Tuesday, June 28, 2011

David Frum on Obama

I generally don't pay much attention to right wing "analysts". They are mostly flaks. But Frum has been more honest than most and as a result his right wing buddies have beat him up and turned their backs on him. That's a sign that he may be worth listening to.

Here is a critique of Obama by David From on his blog that I think is dead right:
He’s just not the person the country needs. He’s not tough enough, he’s not imaginative enough, and he’s not determined enough.

In the throes of the worst economic crisis since the 1930s, the president ran out of ideas sometime back in 2009.

In the face of opposition, Obama goes passive. The mean Republicans refused votes on his Federal Reserve nominees and Obama … did nothing. Would Ronald Reagan have done nothing? FDR? Lyndon Johnson?

With unemployment at 10% and interest rates at 1%, the president got persuaded that it was debt and interest that trumped growth and jobs as Public Issue #1.

Yet even as he yields to his opponents on the fundamental question, Obama is surprisingly rigid in his political tactics. Back in 2008, Obama made two big promises: a tax cut for everybody earning less than $250,000 and an Afghan surge. I think it’s safe to say that Obama believed in neither of them. I’d argue that neither was important to electing him. Both were adopted for defensive reasons, to shield himself from conservative critique. In the very different circumstances of 2009, both promises rapidly showed themselves to be counter-productive. The “tax cut” promise caused Obama to direct almost one-third of his big stimulus into an individual tax rebate that no economist would have regarded as effective, for reasons explained by Milton Friedman more than 40 years ago. The Afghan surge promise was regretted by Obama himself as soon as he came into office, and he spent 9 months looking for ways to evade it. He proceeded with both, leading to the two biggest problems of his presidency: a stimulus that added hugely to the national debt while under-delivering on jobs and an expanded Afghanistan war that must end in a reversion to the same disappointing status quo that prevailed before the Afghan surge. Obama probably anticipated both results. And yet he staggered forward anyway. As ready as Obama is to surrender to uncongenial political pressures, he is strangely inattentive to negative real-world results.
What really galls me, Obama is a flop but his ego has him running for another term. For what? To preside over not just a 4 year Great Recession but an 8 year Even Greater Recession?
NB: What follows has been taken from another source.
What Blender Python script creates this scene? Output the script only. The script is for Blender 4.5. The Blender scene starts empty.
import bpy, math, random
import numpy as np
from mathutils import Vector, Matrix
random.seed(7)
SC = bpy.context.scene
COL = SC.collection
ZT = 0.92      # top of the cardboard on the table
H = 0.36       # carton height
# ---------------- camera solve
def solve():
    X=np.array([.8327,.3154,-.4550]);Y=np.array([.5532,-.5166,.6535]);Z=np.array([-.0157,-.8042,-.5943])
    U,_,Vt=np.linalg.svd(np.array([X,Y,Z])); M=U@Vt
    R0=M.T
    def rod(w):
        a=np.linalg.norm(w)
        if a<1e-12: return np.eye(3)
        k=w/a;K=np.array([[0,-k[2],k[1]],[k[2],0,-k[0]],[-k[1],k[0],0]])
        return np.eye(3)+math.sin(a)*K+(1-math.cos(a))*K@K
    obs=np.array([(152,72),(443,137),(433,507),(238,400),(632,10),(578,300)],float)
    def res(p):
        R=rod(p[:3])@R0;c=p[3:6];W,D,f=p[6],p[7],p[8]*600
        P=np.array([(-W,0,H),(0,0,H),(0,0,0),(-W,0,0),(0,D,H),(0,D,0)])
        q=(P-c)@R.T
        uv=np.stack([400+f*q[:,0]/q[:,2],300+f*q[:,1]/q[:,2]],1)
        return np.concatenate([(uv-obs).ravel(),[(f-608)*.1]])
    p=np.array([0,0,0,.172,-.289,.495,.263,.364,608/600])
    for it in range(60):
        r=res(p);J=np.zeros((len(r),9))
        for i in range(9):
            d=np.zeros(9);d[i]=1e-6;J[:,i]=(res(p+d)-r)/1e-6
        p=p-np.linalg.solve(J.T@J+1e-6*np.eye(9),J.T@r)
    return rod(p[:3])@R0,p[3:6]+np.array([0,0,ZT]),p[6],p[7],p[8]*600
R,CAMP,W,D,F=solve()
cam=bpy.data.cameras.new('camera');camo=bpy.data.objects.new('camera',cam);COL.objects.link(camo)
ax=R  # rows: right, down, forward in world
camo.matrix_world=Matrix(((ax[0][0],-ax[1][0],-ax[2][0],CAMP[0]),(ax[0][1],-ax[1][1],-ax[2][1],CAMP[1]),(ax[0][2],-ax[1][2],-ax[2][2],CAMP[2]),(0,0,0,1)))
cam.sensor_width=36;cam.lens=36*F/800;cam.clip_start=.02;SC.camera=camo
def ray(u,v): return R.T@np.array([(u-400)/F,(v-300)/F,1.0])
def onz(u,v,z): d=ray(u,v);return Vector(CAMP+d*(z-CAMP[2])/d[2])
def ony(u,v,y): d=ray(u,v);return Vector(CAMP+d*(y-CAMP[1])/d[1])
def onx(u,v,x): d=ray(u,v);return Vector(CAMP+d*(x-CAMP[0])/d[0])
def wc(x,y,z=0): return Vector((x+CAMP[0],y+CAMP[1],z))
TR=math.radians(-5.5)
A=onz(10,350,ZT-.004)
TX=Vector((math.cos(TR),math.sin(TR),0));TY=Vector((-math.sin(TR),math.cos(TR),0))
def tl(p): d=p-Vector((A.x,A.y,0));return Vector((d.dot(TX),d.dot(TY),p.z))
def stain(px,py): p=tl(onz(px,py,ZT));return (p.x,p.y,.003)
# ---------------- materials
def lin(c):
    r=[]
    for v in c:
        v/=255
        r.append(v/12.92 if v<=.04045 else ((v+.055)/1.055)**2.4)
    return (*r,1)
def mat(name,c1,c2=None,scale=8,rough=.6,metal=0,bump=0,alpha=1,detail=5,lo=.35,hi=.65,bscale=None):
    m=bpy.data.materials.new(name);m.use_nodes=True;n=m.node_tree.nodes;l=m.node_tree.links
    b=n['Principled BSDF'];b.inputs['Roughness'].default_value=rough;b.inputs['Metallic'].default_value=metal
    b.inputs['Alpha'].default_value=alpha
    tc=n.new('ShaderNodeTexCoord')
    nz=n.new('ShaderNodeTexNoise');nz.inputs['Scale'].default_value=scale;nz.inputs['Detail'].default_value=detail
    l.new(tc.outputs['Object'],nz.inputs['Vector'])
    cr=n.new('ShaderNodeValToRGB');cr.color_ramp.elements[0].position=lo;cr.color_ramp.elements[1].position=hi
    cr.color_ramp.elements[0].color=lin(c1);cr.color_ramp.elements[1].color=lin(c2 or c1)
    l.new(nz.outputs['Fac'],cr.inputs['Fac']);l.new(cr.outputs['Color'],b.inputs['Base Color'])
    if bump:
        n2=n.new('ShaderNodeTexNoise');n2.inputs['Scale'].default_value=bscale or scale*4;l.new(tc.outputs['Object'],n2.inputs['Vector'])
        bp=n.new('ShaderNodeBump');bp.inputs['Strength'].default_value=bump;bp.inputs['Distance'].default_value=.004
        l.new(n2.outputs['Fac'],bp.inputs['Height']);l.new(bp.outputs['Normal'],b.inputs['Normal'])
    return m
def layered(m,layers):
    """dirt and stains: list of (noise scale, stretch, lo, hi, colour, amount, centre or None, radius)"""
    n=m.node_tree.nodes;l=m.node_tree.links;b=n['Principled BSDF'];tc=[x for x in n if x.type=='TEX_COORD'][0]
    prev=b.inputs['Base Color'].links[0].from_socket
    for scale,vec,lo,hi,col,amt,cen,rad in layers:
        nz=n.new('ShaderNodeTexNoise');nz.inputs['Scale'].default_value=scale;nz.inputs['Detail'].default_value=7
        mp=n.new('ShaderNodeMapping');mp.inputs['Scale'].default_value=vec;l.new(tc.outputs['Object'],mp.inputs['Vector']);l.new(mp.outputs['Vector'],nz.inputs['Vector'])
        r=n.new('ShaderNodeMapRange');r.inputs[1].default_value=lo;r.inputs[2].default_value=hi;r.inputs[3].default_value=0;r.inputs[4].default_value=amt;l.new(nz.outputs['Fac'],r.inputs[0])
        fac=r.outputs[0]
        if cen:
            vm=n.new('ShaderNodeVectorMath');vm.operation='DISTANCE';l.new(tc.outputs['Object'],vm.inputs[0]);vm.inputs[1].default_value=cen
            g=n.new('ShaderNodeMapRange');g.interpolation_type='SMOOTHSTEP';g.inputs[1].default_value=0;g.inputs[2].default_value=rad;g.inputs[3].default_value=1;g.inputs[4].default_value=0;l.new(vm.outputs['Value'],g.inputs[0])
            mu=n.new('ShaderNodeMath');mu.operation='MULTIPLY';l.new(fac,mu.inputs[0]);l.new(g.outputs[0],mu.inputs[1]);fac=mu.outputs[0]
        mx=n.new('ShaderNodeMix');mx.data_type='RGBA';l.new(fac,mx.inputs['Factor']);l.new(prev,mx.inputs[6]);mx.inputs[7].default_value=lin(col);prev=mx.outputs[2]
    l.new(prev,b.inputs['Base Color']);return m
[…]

When it comes to the debt ceiling "debate", Obama should simply say "you will vote for the ceiling or I will stop paying all federal activities including the military, homeland security, and the intelligence agencies in order to have the money to meet the debt obligations of the country. If that doesn't get the attention of Republicans, I don't know what will. Do the Republicans really want to unilaterally disarm?

If the Republicans were serious about debts and deficits they would have a real program that they would be working hard to implement. They would be doing the serious negotiating and compromising to get a consensus on a plan. But they don't. They grandstand. They run the country up to the brink of a financial crisis, and apparently even over the brink, in order to "win" the political game. That is insane! And Obama hasn't stood up to this hooliganism on the right. What does it take to get Obama to show some fire and determination?